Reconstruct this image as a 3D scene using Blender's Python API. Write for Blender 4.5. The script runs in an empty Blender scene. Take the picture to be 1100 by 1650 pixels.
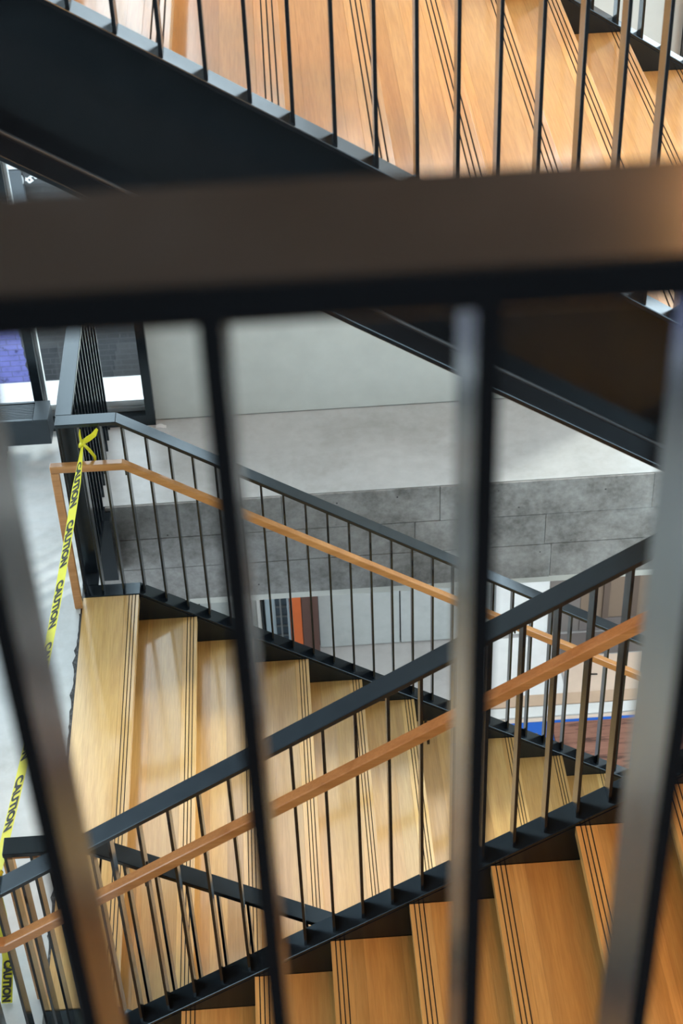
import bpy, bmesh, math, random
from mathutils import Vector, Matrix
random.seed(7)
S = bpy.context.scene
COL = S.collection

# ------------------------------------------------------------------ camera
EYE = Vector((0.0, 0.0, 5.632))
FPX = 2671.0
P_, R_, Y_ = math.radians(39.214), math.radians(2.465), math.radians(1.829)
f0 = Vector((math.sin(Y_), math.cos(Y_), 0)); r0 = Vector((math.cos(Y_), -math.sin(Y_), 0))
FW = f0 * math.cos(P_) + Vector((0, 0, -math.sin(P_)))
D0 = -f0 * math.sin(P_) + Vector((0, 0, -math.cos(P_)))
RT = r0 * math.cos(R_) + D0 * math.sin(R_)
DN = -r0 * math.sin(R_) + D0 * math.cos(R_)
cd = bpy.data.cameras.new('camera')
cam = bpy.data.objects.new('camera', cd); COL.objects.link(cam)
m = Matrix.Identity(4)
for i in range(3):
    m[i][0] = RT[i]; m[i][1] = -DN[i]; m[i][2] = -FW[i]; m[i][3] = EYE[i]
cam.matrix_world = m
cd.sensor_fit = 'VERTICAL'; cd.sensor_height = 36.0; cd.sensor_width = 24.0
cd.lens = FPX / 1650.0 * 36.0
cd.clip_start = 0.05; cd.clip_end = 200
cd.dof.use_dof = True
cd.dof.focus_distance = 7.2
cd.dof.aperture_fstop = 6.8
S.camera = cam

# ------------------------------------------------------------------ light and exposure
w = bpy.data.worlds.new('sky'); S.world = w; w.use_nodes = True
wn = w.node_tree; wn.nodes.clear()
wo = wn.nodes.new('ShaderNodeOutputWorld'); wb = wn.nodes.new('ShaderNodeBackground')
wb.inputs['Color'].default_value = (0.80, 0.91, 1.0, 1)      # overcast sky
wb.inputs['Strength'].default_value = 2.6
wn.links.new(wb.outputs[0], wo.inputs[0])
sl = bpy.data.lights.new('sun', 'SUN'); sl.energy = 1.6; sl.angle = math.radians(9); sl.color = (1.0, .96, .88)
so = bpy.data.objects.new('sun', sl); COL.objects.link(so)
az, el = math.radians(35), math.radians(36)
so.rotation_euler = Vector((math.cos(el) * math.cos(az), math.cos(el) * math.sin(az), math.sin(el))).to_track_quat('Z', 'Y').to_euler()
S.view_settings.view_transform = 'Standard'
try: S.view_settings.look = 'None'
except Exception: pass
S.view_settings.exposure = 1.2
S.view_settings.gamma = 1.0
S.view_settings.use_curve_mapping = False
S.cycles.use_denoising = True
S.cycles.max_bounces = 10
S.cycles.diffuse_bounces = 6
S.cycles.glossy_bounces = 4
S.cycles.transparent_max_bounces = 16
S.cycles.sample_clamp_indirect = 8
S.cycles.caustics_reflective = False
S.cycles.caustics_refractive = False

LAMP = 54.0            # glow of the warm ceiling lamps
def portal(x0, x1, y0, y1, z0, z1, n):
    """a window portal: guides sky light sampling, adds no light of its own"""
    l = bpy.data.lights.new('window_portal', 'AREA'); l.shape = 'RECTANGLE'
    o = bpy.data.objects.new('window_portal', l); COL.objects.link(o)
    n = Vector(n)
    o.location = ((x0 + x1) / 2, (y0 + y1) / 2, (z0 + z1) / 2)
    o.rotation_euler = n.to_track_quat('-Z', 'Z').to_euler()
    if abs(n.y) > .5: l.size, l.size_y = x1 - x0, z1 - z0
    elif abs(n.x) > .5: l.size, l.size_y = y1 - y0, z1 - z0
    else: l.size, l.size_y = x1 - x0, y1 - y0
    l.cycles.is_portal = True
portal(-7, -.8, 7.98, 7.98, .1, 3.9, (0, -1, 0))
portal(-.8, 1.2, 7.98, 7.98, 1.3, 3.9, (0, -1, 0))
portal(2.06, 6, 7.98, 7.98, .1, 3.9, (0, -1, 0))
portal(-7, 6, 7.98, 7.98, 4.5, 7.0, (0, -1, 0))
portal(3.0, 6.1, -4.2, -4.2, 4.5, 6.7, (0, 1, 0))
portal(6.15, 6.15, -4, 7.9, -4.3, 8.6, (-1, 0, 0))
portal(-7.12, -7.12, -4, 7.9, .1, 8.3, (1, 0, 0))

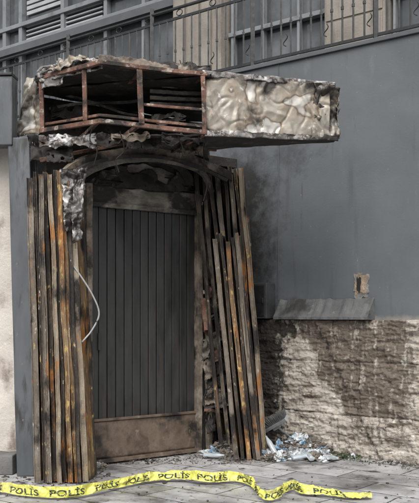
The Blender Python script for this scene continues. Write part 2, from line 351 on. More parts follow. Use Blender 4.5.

Aim =>
Set down all the entries exactly as they appear, but skip any pictures.

Exercise result =>
Reconstruct this image as a 3D scene using Blender's Python API. Write for Blender 4.5. The script runs in an empty Blender scene. Take the picture to be 1100 by 1650 pixels.
import bpy, bmesh, math, random
from mathutils import Vector, Matrix
random.seed(7)
S = bpy.context.scene
COL = S.collection

# ------------------------------------------------------------------ camera
EYE = Vector((0.0, 0.0, 5.632))
FPX = 2671.0
P_, R_, Y_ = math.radians(39.214), math.radians(2.465), math.radians(1.829)
f0 = Vector((math.sin(Y_), math.cos(Y_), 0)); r0 = Vector((math.cos(Y_), -math.sin(Y_), 0))
FW = f0 * math.cos(P_) + Vector((0, 0, -math.sin(P_)))
D0 = -f0 * math.sin(P_) + Vector((0, 0, -math.cos(P_)))
RT = r0 * math.cos(R_) + D0 * math.sin(R_)
DN = -r0 * math.sin(R_) + D0 * math.cos(R_)
cd = bpy.data.cameras.new('camera')
cam = bpy.data.objects.new('camera', cd); COL.objects.link(cam)
m = Matrix.Identity(4)
for i in range(3):
    m[i][0] = RT[i]; m[i][1] = -DN[i]; m[i][2] = -FW[i]; m[i][3] = EYE[i]
cam.matrix_world = m
cd.sensor_fit = 'VERTICAL'; cd.sensor_height = 36.0; cd.sensor_width = 24.0
cd.lens = FPX / 1650.0 * 36.0
cd.clip_start = 0.05; cd.clip_end = 200
cd.dof.use_dof = True
cd.dof.focus_distance = 7.2
cd.dof.aperture_fstop = 6.8
S.camera = cam

# ------------------------------------------------------------------ light and exposure
w = bpy.data.worlds.new('sky'); S.world = w; w.use_nodes = True
wn = w.node_tree; wn.nodes.clear()
wo = wn.nodes.new('ShaderNodeOutputWorld'); wb = wn.nodes.new('ShaderNodeBackground')
wb.inputs['Color'].default_value = (0.80, 0.91, 1.0, 1)      # overcast sky
wb.inputs['Strength'].default_value = 2.6
wn.links.new(wb.outputs[0], wo.inputs[0])
sl = bpy.data.lights.new('sun', 'SUN'); sl.energy = 1.6; sl.angle = math.radians(9); sl.color = (1.0, .96, .88)
so = bpy.data.objects.new('sun', sl); COL.objects.link(so)
az, el = math.radians(35), math.radians(36)
so.rotation_euler = Vector((math.cos(el) * math.cos(az), math.cos(el) * math.sin(az), math.sin(el))).to_track_quat('Z', 'Y').to_euler()
S.view_settings.view_transform = 'Standard'
try: S.view_settings.look = 'None'
except Exception: pass
S.view_settings.exposure = 1.2
S.view_settings.gamma = 1.0
S.view_settings.use_curve_mapping = False
S.cycles.use_denoising = True
S.cycles.max_bounces = 10
S.cycles.diffuse_bounces = 6
S.cycles.glossy_bounces = 4
S.cycles.transparent_max_bounces = 16
S.cycles.sample_clamp_indirect = 8
S.cycles.caustics_reflective = False
S.cycles.caustics_refractive = False

LAMP = 54.0            # glow of the warm ceiling lamps
def portal(x0, x1, y0, y1, z0, z1, n):
    """a window portal: guides sky light sampling, adds no light of its own"""
    l = bpy.data.lights.new('window_portal', 'AREA'); l.shape = 'RECTANGLE'
    o = bpy.data.objects.new('window_portal', l); COL.objects.link(o)
    n = Vector(n)
    o.location = ((x0 + x1) / 2, (y0 + y1) / 2, (z0 + z1) / 2)
    o.rotation_euler = n.to_track_quat('-Z', 'Z').to_euler()
    if abs(n.y) > .5: l.size, l.size_y = x1 - x0, z1 - z0
    elif abs(n.x) > .5: l.size, l.size_y = y1 - y0, z1 - z0
    else: l.size, l.size_y = x1 - x0, y1 - y0
    l.cycles.is_portal = True
portal(-7, -.8, 7.98, 7.98, .1, 3.9, (0, -1, 0))
portal(-.8, 1.2, 7.98, 7.98, 1.3, 3.9, (0, -1, 0))
portal(2.06, 6, 7.98, 7.98, .1, 3.9, (0, -1, 0))
portal(-7, 6, 7.98, 7.98, 4.5, 7.0, (0, -1, 0))
portal(3.0, 6.1, -4.2, -4.2, 4.5, 6.7, (0, 1, 0))
portal(6.15, 6.15, -4, 7.9, -4.3, 8.6, (-1, 0, 0))
portal(-7.12, -7.12, -4, 7.9, .1, 8.3, (1, 0, 0))

The Blender Python script for this scene continues. Write part 2, from line 351 on. More parts follow. Use Blender 4.5.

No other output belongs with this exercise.